A publicação da Secretaria de Recursos Hídricos e Energéticos de Pernambuco (SRHE/PE), datada em 28 de dezembro de 2011, destaca que os moradores que tinham residência nos terrenos onde seriam construídas as barragens de Panelas II e Gatos estavam sendo desapropriados. Tinham sido liberados R$2,7 milhões para os pagamentos de 47 propriedades. Além desse número, 15 já tinham sido indenizadas, com investimentos de R$730 mil. A equipe responsável do Instituto de Terras e Reforma Agrária de Pernambuco (Iterpe) esteve no local fazendo a desapropriação do terreno, que envolveu construções, benfeitorias – melhoria para a extensão da vida útil do bem – e terra nua – imóvel rural sem investimentos. Ao total, a construção afetou cerca de 200 propriedades nos dois municípios.
“Se o que o Governo prometeu tivesse sido cumprido seria muito bom. Mas não foi tão bom assim, porque fomos desapropriados por um valor barato nas terras, um recurso baixo. A obra não foi terminada e para gente aqui é só prejuízo. Então, de qualquer modo tinha que sair porque não podia ficar lá por causa da barragem”, destaca o agricultor José Severino.

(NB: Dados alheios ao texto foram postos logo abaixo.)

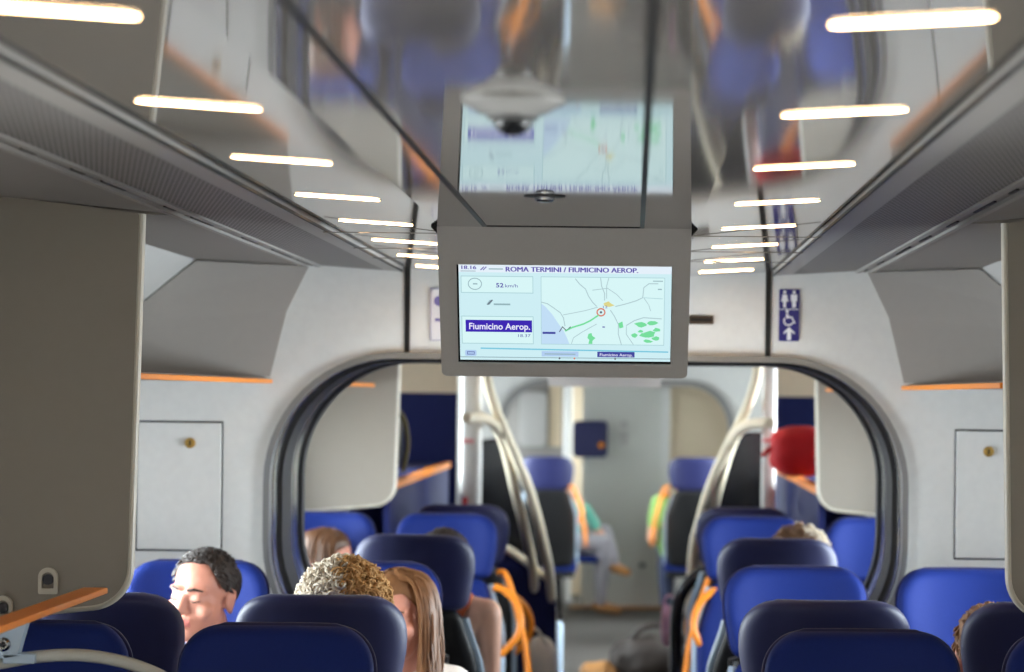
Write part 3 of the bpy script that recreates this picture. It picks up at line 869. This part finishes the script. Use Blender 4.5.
seat(258, .598, 'us', 'bright blue seat with orange handle beyond the portal, right of aisle', -1, g, 'full', -.066)
seat(258, -WX, 'us', 'blue seat against the left wall beyond the portal, head before it', 0, g)
seat(258, 1.075, 'us', 'blue seat against the right wall beyond the portal', 0, g)
seat(240, -AX, 'away', 'seat with orange handle directly behind the bright blue one, left', 1, g, 'loop')
seat(240, .598, 'away', 'seat with orange handle directly behind the bright blue one, right', -1, g, 'loop', -.066)
g2 = 'seats at the far end of the carriage'
seat(134, -.505, 'away', 'small far navy seat back with orange handle, left of the grey door', 1, g2, 'full', -.03)
seat(133, .60, 'away', 'small far navy seat with orange handle, right of the grey door', -1, g2)

# ------------------------------------------------------------------ vestibule beyond: columns, rails, screens
def column(label, xa, xb, S, red):
    a, b = at(xa, 430, S), at(xb, 430, S); y = a.y
    t = thing('white_column', label, 'column', ((a.x + b.x) / 2, y, 0))
    w = (b.x - a.x) / 2
    bm = new(); prism(bm, rounded([(-w, -w), (w, -w), (w, w), (-w, w)], w * .6, 6), lambda u, v, q: (u, v, q), 0, 2.039); obj('post', bm, 'white_plastic', t, smooth=True)
    for (x0, y0, x1, y1, m) in red:
        p, q = at(x0, y1, S), at(x1, y0, S)
        bm = new(); box(bm, p.x - t.location.x, q.x - t.location.x, -w - .004, -w + .006, p.z, q.z); obj('sticker', bm, m, t)
    return t
column('white column with red stickers left of the aisle beyond the seats', 460, 482, 222, [(463, 439, 474, 443, 'pink_mark'), (463, 497, 468, 511, 'red_mark')])
column('white column with thin red mark right of the aisle beside the red bag', 762, 776, 222, [(762.5, 439, 773, 441.5, 'red_mark')])
def rail(label, ptsA, ptsB, S0, S1):
    t = thing('grab_rail', label, 'handrail', (0, 0, 0))
    for nm, pts in (('long_rail', ptsA), ('short_rail', ptsB)):
        bm = new(); n = len(pts)
        tube(bm, smooth_path([at(x, y, S0 + (S1 - S0) * i / (n - 1)) for i, (x, y) in enumerate(pts)], 8), .0235, 12)
        obj(nm, bm, 'cream_rail', t, smooth=True)
    return t
rail('pair of cream curved grab rails left of the aisle', [(484, 344), (488, 384), (500, 420), (515, 455), (530, 492), (543, 540), (551, 590), (553, 690)], [(466, 418), (484, 418), (496, 427), (505, 448), (515, 490), (526, 535), (534, 580), (537, 690)], 228, 206)
rail('pair of cream curved grab rails right of the aisle', [(760, 344), (756, 380), (746, 410), (728, 446), (712, 482), (700, 520), (692, 565), (690, 690)], [(770, 423), (752, 424), (740, 430), (731, 446), (720, 482), (711, 520), (704, 565), (702, 690)], 228, 206)
def screen_panel(name, label, pts, S, m, railpts=None, th=.02):
    t = thing(name, label, 'partition', (0, F / S, 0))
    P = [at(x, y, S) for x, y in pts]
    P = [(p.x, max(p.z, 0) if p.z > .3 else 0) for p in P]
    bm = new(); prism(bm, P, XZ, 0, th); obj('panel', bm, m, t)
    if railpts:
        bm = new(); tube(bm, smooth_path([Vector((at(x, y, S).x, 0, at(x, y, S).z)) for x, y in railpts], 6), .02, 10); obj('top_rail', bm, 'cream_rail', t, smooth=True)
    else:
        bm = new(); tube(bm, [Vector((x, th / 2, z)) for x, z in P[:-1]], .012, 8); obj('rim', bm, 'dark_metal', t, smooth=True)
    return t
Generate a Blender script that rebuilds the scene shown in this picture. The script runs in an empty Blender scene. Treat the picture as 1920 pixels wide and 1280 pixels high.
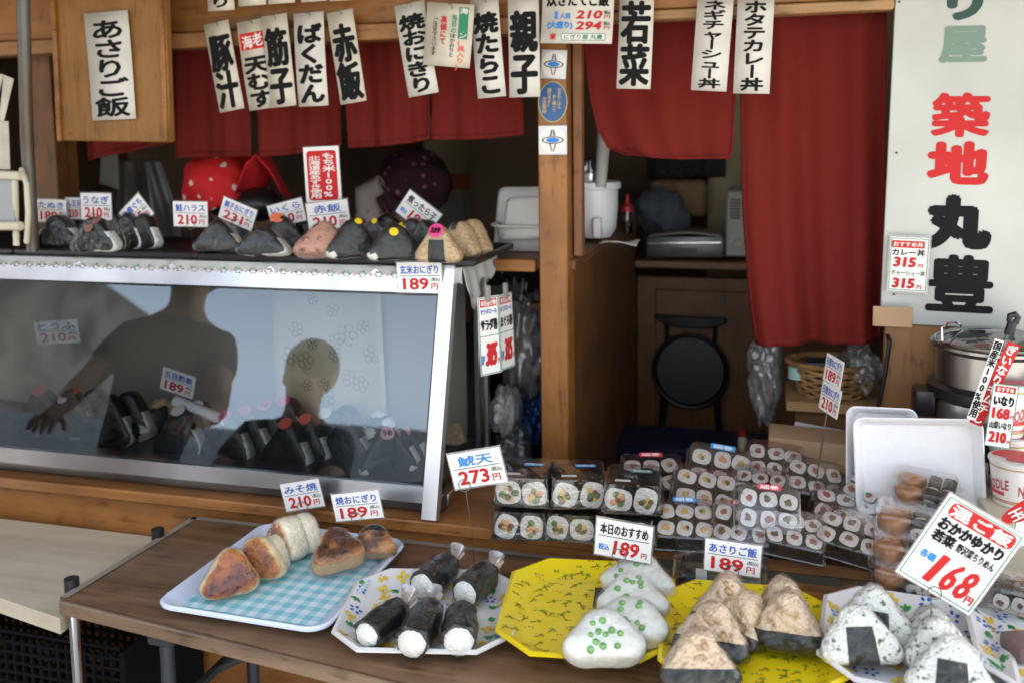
import bpy, bmesh, math, random
from mathutils import Vector, Matrix, noise
rnd = random.Random(7)
SC = bpy.context.scene
COL = bpy.context.collection
RAD = math.radians
# ------------------------------------------------------------------ camera
F_PX, CX, CY = 1750.0, 960.0, 434.0            # focal length and principal point in photo pixels (1920 wide)
YAW, PITCH, ROLL = RAD(15.6), RAD(6.0), 0.014
CAM = Vector((0, 0, 1.5))
FW = Vector((-math.sin(YAW)*math.cos(PITCH), math.cos(YAW)*math.cos(PITCH), -math.sin(PITCH)))
_r = FW.cross(Vector((0, 0, 1))).normalized(); _u = _r.cross(FW)
RT = math.cos(ROLL)*_r - math.sin(ROLL)*_u
UP = math.sin(ROLL)*_r + math.cos(ROLL)*_u
cam = bpy.data.cameras.new('camera'); camo = bpy.data.objects.new('camera', cam); COL.objects.link(camo)
camo.matrix_world = Matrix(((RT.x, UP.x, -FW.x, CAM.x), (RT.y, UP.y, -FW.y, CAM.y), (RT.z, UP.z, -FW.z, CAM.z), (0, 0, 0, 1)))
cam.sensor_width = 36; cam.lens = F_PX/1920*36; cam.shift_y = (CY-640)/1920; cam.clip_end = 500; cam.clip_start = .02
cam.dof.use_dof = True; cam.dof.focus_distance = 1.58; cam.dof.aperture_fstop = 3.4
SC.camera = camo
# ------------------------------------------------------------------ light
w = bpy.data.worlds.new('World'); SC.world = w; w.use_nodes = True
nt = w.node_tree; bg = nt.nodes['Background']
sky = nt.nodes.new('ShaderNodeTexSky'); sky.sky_type = 'NISHITA'; sky.sun_disc = False
SUN_EL, SUN_AZ = RAD(58), RAD(35)               # sun stands behind the shop, the stall front is in open shade
sky.sun_elevation = SUN_EL; sky.sun_rotation = SUN_AZ; sky.air_density = 1.0; sky.dust_density = 2.0
hs = nt.nodes.new('ShaderNodeHueSaturation'); hs.inputs['Saturation'].default_value = .38   # hazy, nearly white sky
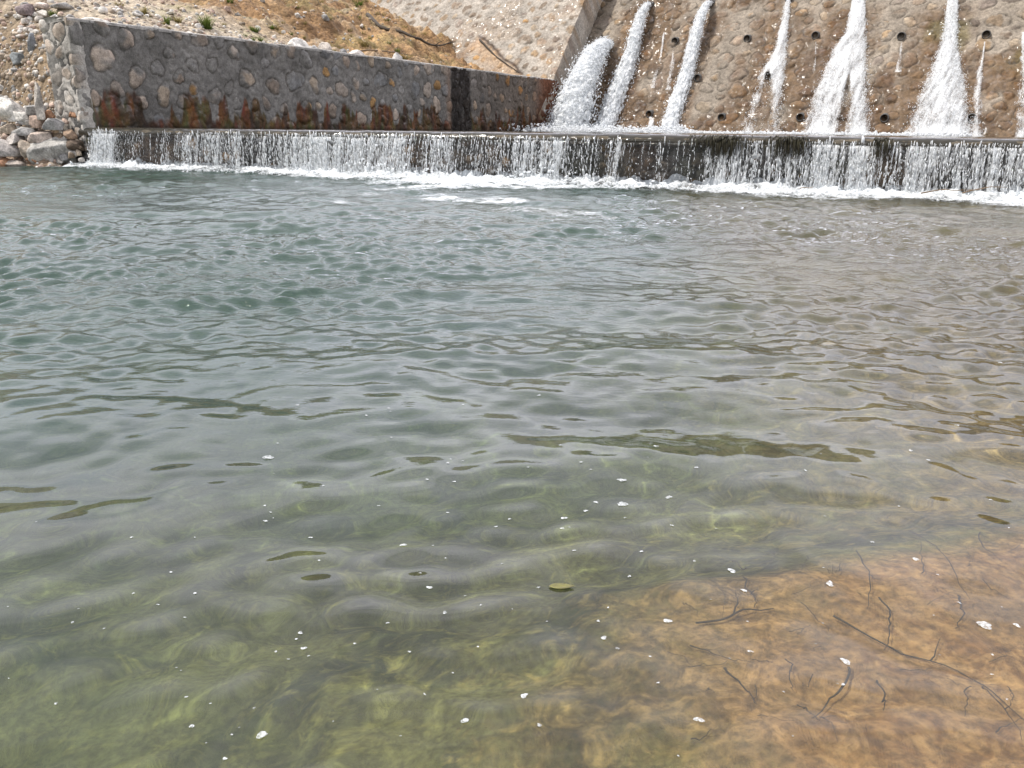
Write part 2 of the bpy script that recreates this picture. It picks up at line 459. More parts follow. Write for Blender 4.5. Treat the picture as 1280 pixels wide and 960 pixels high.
def pipe_arrays(p, ax, r=.155, L=.26, wall_=.03, k=20):
    t = nrm(np.cross(ax, [0, 0, 1.])); b = np.cross(t, ax)
    th = np.arange(k) * 2 * math.pi / k
    ring = lambda rr, d: p + ax * d + rr * (np.cos(th)[:, None] * t + np.sin(th)[:, None] * b)
    rs = [ring(r, -.4), ring(r, L - .015), ring(r - .008, L), ring(r - wall_ + .006, L), ring(r - wall_, L - .015), ring(r - wall_, -.35)]
    co = np.concatenate(rs); n = len(rs); i = np.arange((n - 1) * k); a = i // k; c = i % k
    f = np.stack([a * k + c, (a + 1) * k + c, (a + 1) * k + (c + 1) % k, a * k + (c + 1) % k], -1)
    return co, f, ring(r - wall_, -.34)


PAX = nrm(-LD + np.array([0, 0, -.10]))
for i, p in enumerate(PIPES + JET_SRC):
    q = dam_pt(*p)
    co, f, bore = pipe_arrays(q, PAX, L=.20 if i < len(PIPES) else .30)
    po = raw_mesh('drain_pipe', co, f, M_PIPE, None, True); shift(po, dam)
    bo = raw_mesh('bore', bore, np.arange(len(bore))[None], M_BORE); bo.parent = po
    # the opening in the masonry above the pipe
cap_co = []
# dam crest slab
P0 = EE + DU * (DAM_L - .8) - DN * .2
cr = np.array([P0 + DD * a + LD * b + np.array([0, 0, c]) for a in (-.1, DAM_W) for b in (-.25, 2.2) for c in (-.02, .45)])
shift(raw_mesh('crest_slab', cr, np.array([(0, 1, 3, 2), (4, 6, 7, 5), (0, 4, 5, 1), (2, 3, 7, 6), (1, 5, 7, 3), (0, 2, 6, 4)]), mat_simple('crest_concrete', (.38, .35, .32), .9, scale=2.), smooth=False), dam)

# --- abutment slope beside the dam
ab = EE.copy(); ab[2] = WALL_TOP
abut = empty('stone_abutment', tuple(ab))
tag(abut, 'pale sloping stone facing behind the far end of the shaded wall', 'stone slope')


def abut_paint(U, V, co, col, wet):
    uu = 24 - U
    # ochre seep with a dark lower edge, and a wet shine low down
    e0 = at_plane(600, 45, ab, DN) - ab; e1 = at_plane(652, 92, ab, DN) - ab
    a0 = np.array([np.dot(e0, -DD), np.dot(e0, DU)]); a1 = np.array([np.dot(e1, -DD), np.dot(e1, DU)])
    dv = a1 - a0; ln = np.linalg.norm(dv); dv /= ln
    X, Y = uu - a0[0], (V - 3.5) - a0[1]
    s = X * dv[0] + Y * dv[1]; d = X * (-dv[1]) + Y * dv[0]
    if dv[0] > 0: d = -d
    d = d + .12 * fbm(s * 1.2, 0 * s, 0, 81, 3)
    m = sst(-.2, .2, s) * sst(ln + .3, ln - .2, s) * sst(-.02, .12, d) * sst(1.7, .3, d + .5 * fbm(U * 1.2, V * 1.2, 1, 82, 3)) * .55
    col = col * (1 - m[..., None]) + m[..., None] * np.array((.40, .25, .13))
    k = sst(-.2, .1, s) * sst(ln + .3, ln - .1, s) * np.exp(-((d + .02) / .09) ** 2) * .9
    col = col * (1 - k[..., None]) + k[..., None] * np.array((.05, .03, .02))
    wet = sst(0, .4, fbm(U * .5, V * .6, 3, 83, 4) + .45 * sst(9, 1, uu) - .1) * .9
    col = col * (1 - .22 * wet[..., None] * np.array((.7, 1., 1.3)))
    return col, wet


masonry('facing', ab - DD * 24 - DU * 3.5, DD, DU, DN, 24., 11.5, .04, .18, .38, 9, (.33, .295, .255), STONES_TAN, abut, abut_paint, relief=.038, fill=1.45, depth=1.9, orange=.03, groove=.4)

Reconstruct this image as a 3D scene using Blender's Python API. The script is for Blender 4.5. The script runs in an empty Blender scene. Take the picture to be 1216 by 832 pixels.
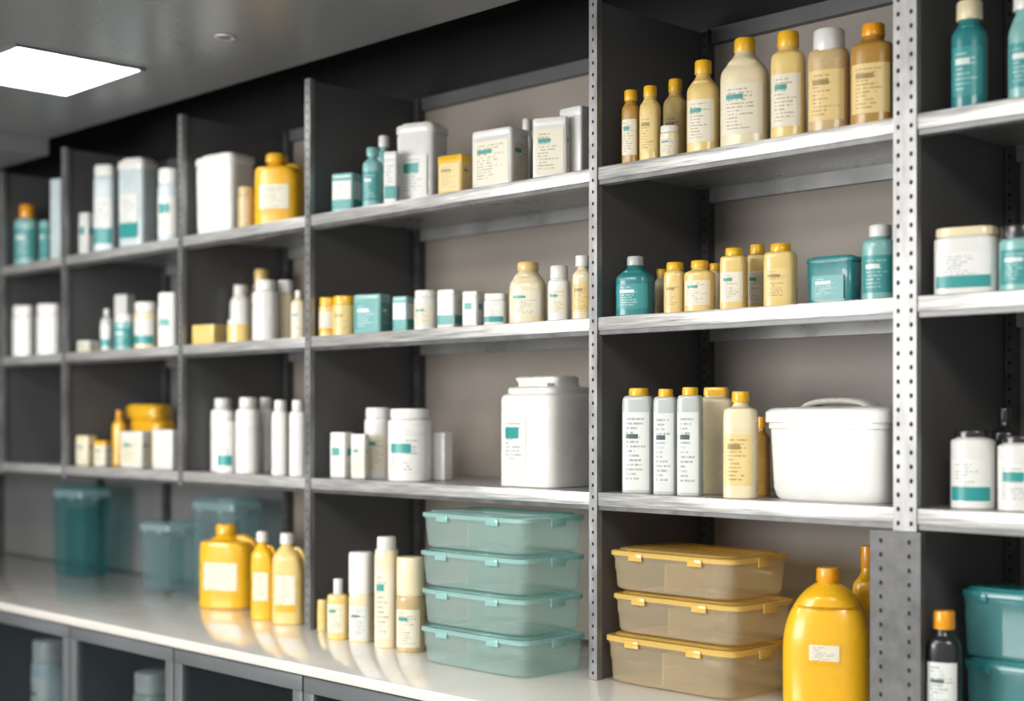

Em agosto de 2018, a Secretaria de Planejamento e Gestão (Seplag), por meio da Comissão Especial de Licitação de Obras e Serviços de Engenharia, abriu licitação de concorrência para contratação de empresa com a finalidade de conclusão das obras de construção da barragem de Panelas II. A construção já teria passado pela primeira e segunda etapa, restando sua finalização, com previsão de custo total de R$38.747.574,00.